Cuts to LADOT could hurt Olympics and safety goals, department warns
Significant cuts to Los Angeles' transportation agency could threaten major transit plans for the Olympics and citywide safety goals, the agency's top leader warned.
The mayor's budget proposed the reduction of more than $7 million in expenses and the elimination of nearly 24% of the Department of Transportation's workforce — making it one of the heaviest-hit departments. The cuts would affect parking enforcement, traffic signal updates, goals to improve traffic safety and support for major rail and bus lane projects ahead of the 2028 Olympics.
'Many of LADOT's core services are driven by safety — a singular goal to make our streets safer and provide Angelenos with safer options for travelling," General Manager Laura Rubio-Cornejo wrote in a memo Tuesday to Katy Yaroslavsky, the city's budget and finance committee chair. "The budget cuts and proposed layoffs threaten this fundamental goal."
Other departments that focus on transportation are also facing big cuts. The Bureau of Engineering is poised to lose 131 positions in its department, which focuses on street and bridge improvements and major infrastructure updates. StreetsLA, formerly the Bureau of Street Services, could face a reduction of more than 260 jobs. The cuts would affect the timing for pothole repairs, street sweeping, tree trimming and emergency response, and would prevent the bureau from investigating Americans With Disabilities Act violations, according to StreetsLA Executive Director and General Manager Keith Mozee, who wrote a letter to the committee.
The proposed cuts to departments come as residents press city officials to implement a decade-old mobility plan and improve traffic safety. The reductions could affect that voter mandate.
Mayor Karen Bass' proposed budget, released Monday, would eliminate a nearly $1-billion financial gap by cutting more than 2,700 city jobs.
The proposed transportation agency reduction of 271 filled positions and 152 vacant ones would limit the city's ability to monitor parking enforcement and traffic control at protests and special events and would create lags in investigating complaints of abandoned vehicles, Rubio-Cornejo wrote. The cuts would affect response times by the department to answer requests from the Fire and Police departments, and would result in roughly 700 unanswered daily calls from residents to the Transportation Department's communications center. They would slow down repairs to traffic signals and maintenance of signage and lane striping.
'Identifying system malfunctions and repairs to the signal system will be slow and may have direct impacts in emergency response,' Rubio-Cornejo wrote.
The cuts would affect the agency's ability to support some of Metro's "major rail and bus-only lane projects" ahead of the Olympic Games, according to the memo. A Metro spokesperson declined to comment.
Metro's plans ahead of the Olympics include an expansion of its transit network that would depend heavily on bus use, more bus priority lanes and faster speeds. Construction is underway to update Metro's G Line bus route in the San Fernando Valley — a project that relies on the city transportation agency to update traffic signals to favor Metro's electric buses for faster service.
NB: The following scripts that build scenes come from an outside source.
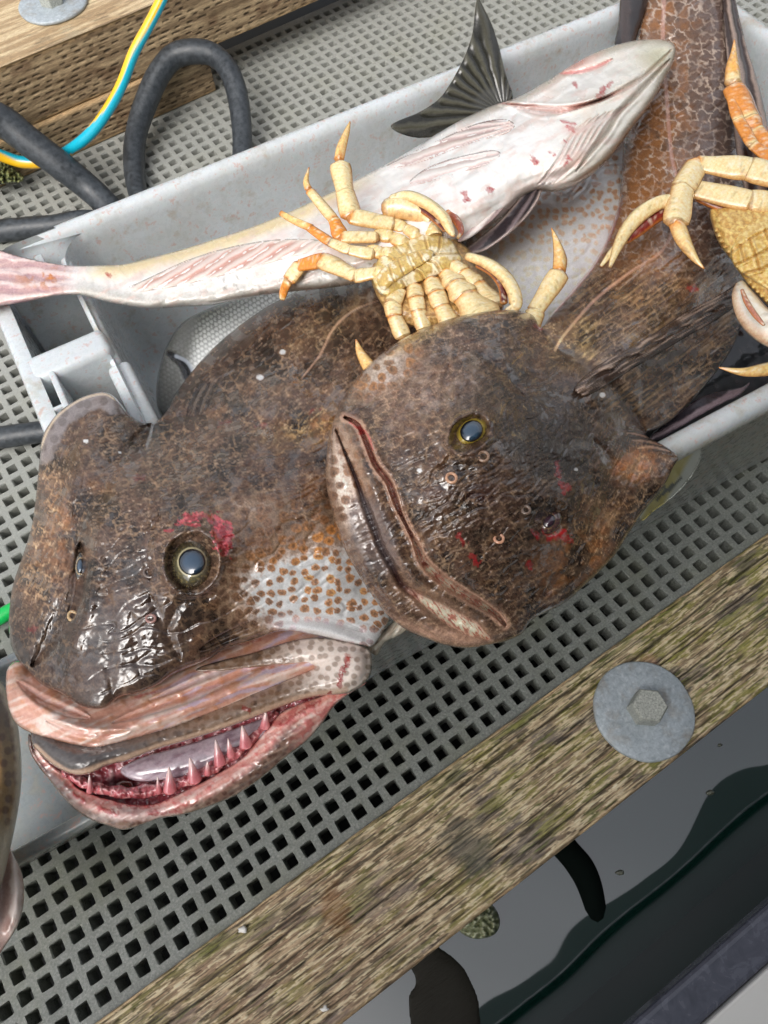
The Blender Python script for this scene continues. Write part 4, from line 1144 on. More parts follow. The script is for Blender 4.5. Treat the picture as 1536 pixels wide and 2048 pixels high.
# lower jaw
outJ = [(57, 1468), (59, 1500), (75, 1530), (95, 1556), (120, 1590), (150, 1620), (185, 1641), (220, 1653), (245, 1660), (280, 1652), (320, 1637), (370, 1629), (425, 1611), (480, 1586), (530, 1551), (575, 1512), (615, 1481), (645, 1446), (670, 1411), (700, 1387), (733, 1366),
        (715, 1360), (680, 1375), (640, 1392), (590, 1410), (562, 1424), (540, 1448), (510, 1485), (480, 1518), (440, 1543), (395, 1568), (350, 1590), (310, 1606), (265, 1608), (215, 1597), (185, 1588), (155, 1574), (135, 1550), (112, 1535), (84, 1508), (68, 1478)]
R = Relief(outJ, [(57, 1480, 12.9), (150, 1600, 12.6), (245, 1640, 12.9), (480, 1550, 12.7), (620, 1440, 12.8), (720, 1365, 13.0)], [(57, 1480, .5), (150, 1600, .8), (245, 1635, .9), (480, 1550, .9), (620, 1440, .8), (720, 1365, .5)], 26, 2.0, 4, 1.2)
D, T, _ = R.near([(84, 1508), (135, 1550), (185, 1588), (265, 1608), (350, 1590), (440, 1543), (510, 1485), (562, 1424), (640, 1392)], 60)
n1 = fbm(R.X / 16, R.Y / 16, 4, 341); n2 = fbm(*aniso(R.X, R.Y, -32, 50, 9), 3, 342); f1, f2, idv = worley(R.X / 17, R.Y / 15, 343)
out = np.clip(1 - R.d / 30, 0, 1) * ss(18, 34, D)
C = mix(np.broadcast_to(srgb((226, 164, 152)), R.X.shape + (3,)), srgb((240, 208, 196)), ss(-.1, .3, n2))
C = mix(C, srgb((204, 74, 76)), ss(0.05, .35, n1 + 0.2 * ss(430, 600, R.X)) * 0.55)
sk = mix(np.broadcast_to(srgb((120, 98, 84)), R.X.shape + (3,)), srgb((78, 60, 50)), ss(.4, .2, f1)); sk = mix(sk, srgb((188, 162, 142)), ss(.1, .4, n2) * .5)
C = mix(C, sk, ss(22, 40, D + 6 * n1) * ss(640, 560, R.X) * 0.92)
C = mix(C, srgb((62, 48, 44)), ss(230, 110, R.X) * ss(8, 20, D) * 0.85)
C = mix(C, srgb((205, 190, 186)), ss(1.1, 0.6, R.ell(270, 1628, 90, 16, -4) + .4 * n1) * .5)
R.C = C; R.z += 0.05 * n1 + 0.05 * n2; R.Rg[:] = 0.16
for i, pts in enumerate(([(190, 1588), (215, 1602), (240, 1612)], [(255, 1612), (300, 1610), (330, 1596)], [(200, 1618), (230, 1628)], [(150, 1590), (165, 1598)], [(300, 1628), (360, 1622)], [(560, 1450), (590, 1430), (640, 1402)])): splat(R, pts, 6, (170, 24, 34), 40 + i, .8)
R.build('lower_jaw', M_FLESH, A)
# gum ridge and teeth
gp = [(120, 1545), (160, 1566), (200, 1580), (255, 1588), (320, 1580), (380, 1560), (430, 1534), (478, 1502), (518, 1465), (556, 1424)]
G = spline(gp, 4, False); gt = np.gradient(G, axis=0); gt /= np.linalg.norm(gt, axis=1)[:, None]; gn = np.c_[-gt[:, 1], gt[:, 0]]
gw = 9 + 8 * np.sin(np.linspace(0.1, 3.0, len(G))) + 3 * np.sin(np.arange(len(G)) * 1.9)
R = Relief([tuple(q) for q in np.r_[G + gn * gw[:, None] * .7, (G - gn * gw[:, None])[::-1]]], 12.75, .5, 16, 1.8, 2, .5)
n1 = fbm(R.X / 9, R.Y / 9, 4, 361); n2 = fbm(R.X / 24, R.Y / 24, 3, 362); C = mix(np.broadcast_to(srgb((196, 104, 112)), R.X.shape + (3,)), srgb((228, 168, 168)), ss(-.1, .3, n1)); C = mix(C, srgb((120, 20, 32)), ss(.08, .3, n2) * .75)
R.C = C; R.z += .16 * n1 + .1 * n2; R.Rg[:] = .1; R.build('gum_ridge', M_FLESH, A)
def tooth(bx, by, tx, ty, z, r, parent):
    tx += 3 * math.sin(bx * 1.7); ty += 3 * math.sin(bx * 2.9); r *= 0.75 + 0.25 * math.sin(bx)
    tube('tooth', [(bx, by, z - .1, r * 1.15), (bx * .6 + tx * .4, by * .6 + ty * .4, z + 0.15, r * .75), (bx * .2 + tx * .8, by * .2 + ty * .8, z + .3, r * .35), (tx, ty, z + .35, r * .12)], M_FLESH, parent, 9, 4,
         colf=lambda t, th, V: mix(np.tile(srgb((206, 120, 126)), (len(V), 1)), srgb((238, 208, 204)), ss(.2, .75, t)))
for bx, by, tx, ty, r in ((180, 1582, 182, 1548, 11), (318, 1584, 314, 1556, 9), (340, 1580, 338, 1536, 13), (390, 1560, 380, 1516, 14), (440, 1526, 430, 1478, 14), (462, 1510, 456, 1474, 11), (492, 1490, 482, 1450, 12), (530, 1452, 530, 1424, 10), (415, 1546, 412, 1524, 8)):
    tooth(bx, by, tx, ty, 13.3, r, A)

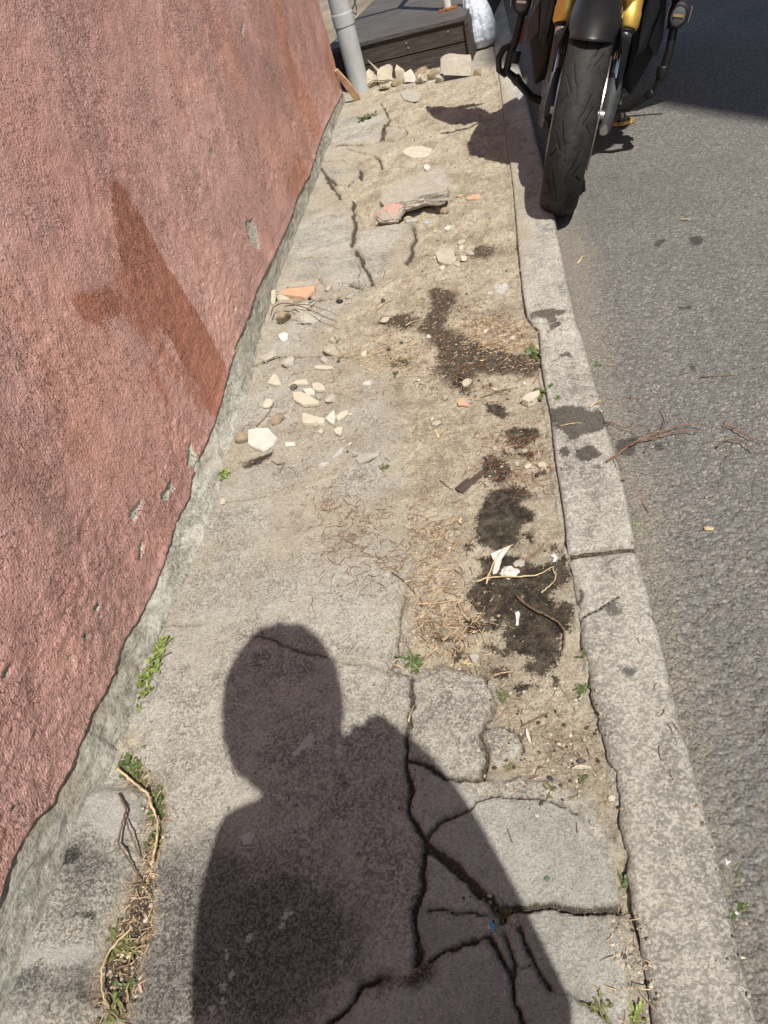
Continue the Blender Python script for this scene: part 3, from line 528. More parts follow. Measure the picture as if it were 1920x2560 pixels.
for k in range(8):
    y0, y1 = ylim[k] + .004, ylim[k + 1] - .004
    if k == 1: y0 += .006
    st = .0045 if k < 3 else .012
    ys = axis((y0, .1, .05), (.1, y1, st)) if k == 0 else axis((y0, y1, st))
    s = np.concatenate([[-.2, -.1, -.03, 0], np.linspace(.01, 1, 46)])
    S, YY = np.meshgrid(s, ys)
    a = kin(YY) + fbm(YY * 0, YY, 45, 4, 5) * (.0007 + .006 * sst(.90, .80, YY) * sst(.15, .5, YY)); b = kout(YY) + .001 * fbm(YY * 0, YY, 9, 2, 6)
    if k < 3: a = a + .0007 * fbm(YY * 0 + 3, YY, 90, 3, 15)
    r = .017
    t = np.clip(S, 0, 1); XX = a + (b - a) * t
    ins = np.clip(XX - a, 0, .006) / .006; ou = np.clip((XX - (b - r)) / r, 0, 1)
    rag = sst(.95, .8, YY) if k == 0 else 0
    ZZ = .005 + .0012 * k % .003 - .004 * (1 - ins) ** 2 - r * (1 - np.sqrt(np.clip(1 - ou ** 2, 0, 1))) + .0011 * fbm(XX, YY, 25, 4, 30) + .0007 * fbm(XX, YY, 130, 3, 31) + .002 * fbm(XX, YY, 5, 2, 32)
    ZZ = ZZ - rag * .006 * (1 - sst(0, .016 + .010 * fbm(XX * 0, YY, 20, 3, 36), XX - a)) * (1 + .8 * fbm(XX, YY, 60, 3, 37))
    ed = np.minimum(YY - y0, y1 - YY); ZZ = ZZ - .006 * sst(.007, 0, ed)
    XX = np.where(S < 0, a - .002 * S, XX); ZZ = np.where(S < 0, ZZ + S * .3, ZZ)
    cr = line_sdf(XX + fbm(XX, YY, 40, 3, 3) * .003, YY + fbm(XX, YY, 40, 3, 9) * .003, KCR, .03); ZZ = ZZ - sst(.002, -.002, cr) * .008
    # closing columns: the face down to the road, then the ends
    XX = np.concatenate([XX, b[:, :1] + .002, b[:, :1] + .003], 1); ZZ = np.concatenate([ZZ, ZZ[:, -1:] - .02, ZZ[:, -1:] - .07], 1); YY = np.concatenate([YY, YY[:, :2]], 1)
    XX = np.concatenate([XX[:1], XX, XX[-1:]]); ZZ = np.concatenate([ZZ[:1] - .06, ZZ, ZZ[-1:] - .06]); YY = np.concatenate([YY[:1], YY, YY[-1:]])
    wkx = XX + fbm(XX, YY, 45, 4, 3, .6) * .010; wky = YY + fbm(XX, YY, 45, 4, 92, .6) * .013
    kdust = .26 + .35 * sst(1.7, 2.1, YY) * sst(.12, .02, XX) + .3 * fbm(XX, YY, 4, 3, 77)
    o = grid_obj('kerbstone', XX, YY, ZZ, M['kerb'], dict(a_wet=poly_sdf(wkx, wky, KWET, .04), a_spot=poly_sdf(wkx, wky, KSPOT, .02), a_crack=np.append(np.append(np.full((1, XX.shape[1]), .03), np.pad(cr, ((0, 0), (0, 2)), constant_values=.03), 0), np.full((1, XX.shape[1]), .03), 0),
                                                       a_edge=np.minimum(XX - kin(YY), kout(YY) - XX) - .002, a_dust=kdust), )
    tag(o, KLAB[k], 'kerbstone', 'kerbstones along the road edge')

# ================================================================== THE PINK HOUSE WALL
WX = -.80; YEND = 4.32
def wp(z, pts): return np.array([onx(*P(z, *p), WX)[1:] for p in pts])
WE = np.concatenate([wp('B2', [(0, 1400), (20, 1320), (100, 1130), (190, 990), (280, 900), (330, 800), (410, 640), (440, 560), (500, 400), (590, 270), (640, 120), (680, 0)]),
    wp('B1', [(740, 1530), (820, 1380), (890, 1200), (960, 990), (1040, 830), (1045, 740), (1060, 700), (1075, 650), (1110, 590), (1145, 500), (1170, 440), (1210, 300), (1240, 180), (1290, 0)]),
    wp('A4', [(1200, 1530), (1230, 1420), (1270, 1330), (1330, 1220), (1400, 1060), (1440, 940), (1490, 850), (1560, 640), (1640, 470)])])
WE = WE[np.argsort(WE[:, 0])]
DAMP = [wp('D', p) for p in [[(235, 385), (262, 386), (278, 410), (290, 440), (315, 480), (340, 530), (360, 570), (385, 605), (430, 680), (465, 740), (490, 795), (480, 860), (470, 915), (445, 870), (425, 830), (400, 795), (375, 745), (350, 725), (335, 705), (310, 665), (285, 620), (275, 600), (258, 560), (246, 500), (240, 440)]]]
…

The city is on the hook for $183 million to improve streets at stations for three Metro projects under Measure M. That money could go to the transportation agency or directly to Metro, but Rubio-Cornjeo warned that the loss of transportation agency staff would pose challenges to the projects.
The memo comes after a report was shared with the mayor detailing recommendations from the transit agency about how to improve the city's Vision Zero initiative to eliminate traffic deaths. The joint report from the chief administrative officer and the Department of Transportation focuses largely on the need for traffic enforcement — which has dropped over time amid staff cuts and priority shifts at LAPD — after findings of failures in the program.
The proposed transportation cuts would affect the department's ability to carry out its recommendations, Rubio-Cornejo wrote, which includes reevaluating data collection and developing public awareness campaigns around traffic safety. And it would lead to a drop in revenue from parking citations and in overall traffic compliance.